As of the latest market dynamics on June 13, 2025, the cryptocurrency market crash is primarily driven by the following reasons:
Surge in geopolitical risks: Israel's attack on Iran has triggered a global risk-averse sentiment, with funds flowing into traditional safe-haven assets like gold and oil, leading to the sell-off of cryptocurrencies.
Escalation of regulatory risks: The Financial Stability Board (FSB) has warned that cryptocurrencies are nearing a systemic risk threshold, particularly emphasizing the risks of stablecoin runs, exacerbating market panic.
Technical correction pressure: Bitcoin has fallen below the middle band of the Bollinger Bands (106,600 USD) within the day, with MACD momentum weakening, triggering stop-loss orders and leveraged liquidations, resulting in over 555 million USD in liquidations across the network within 12 hours.

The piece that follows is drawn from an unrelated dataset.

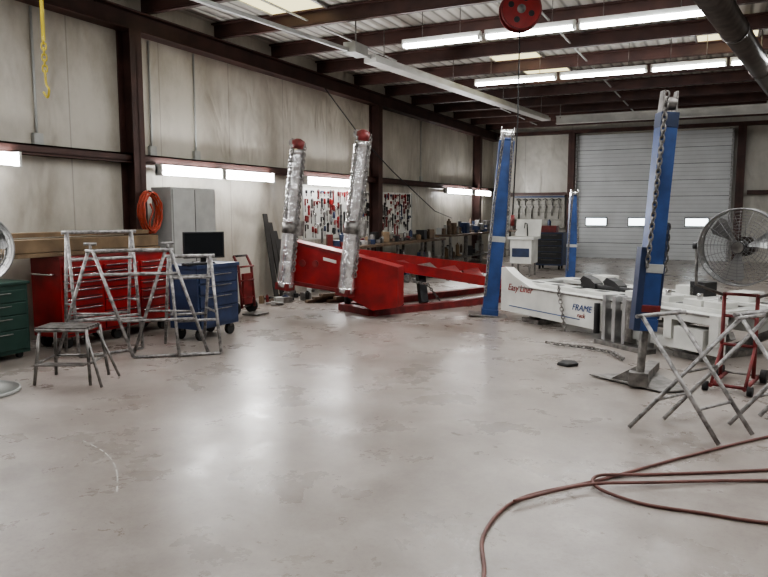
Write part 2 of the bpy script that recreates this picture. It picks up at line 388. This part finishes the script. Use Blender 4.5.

Macroeconomic disturbances: Following the release of the US PPI data, market expectations for the Federal Reserve to maintain aggressive rate hikes have increased, suppressing the valuations of risk assets.
Forecast for the next 12 hours:
Bitcoin (BTC): If it holds the key support at 105,000 USD (daily EMA30), a technical rebound may occur towards the resistance level of 106,500 USD; if it breaks down, it may test 103,000 USD.
Ethereum (ETH): Monitor the effectiveness of the 2,580 USD support; if it fails to hold, it may accelerate towards the psychological level of 2,500 USD, and a rebound needs to stabilize above 2,650 USD.
External variables: If the situation in the Middle East worsens or if there are changes in Federal Reserve policy signals, it may further suppress market sentiment, requiring close attention.
Investors are advised to control their positions (within 50%), set strict stop-losses, focus on short-term swing trading, and avoid blindly bottom-fishing.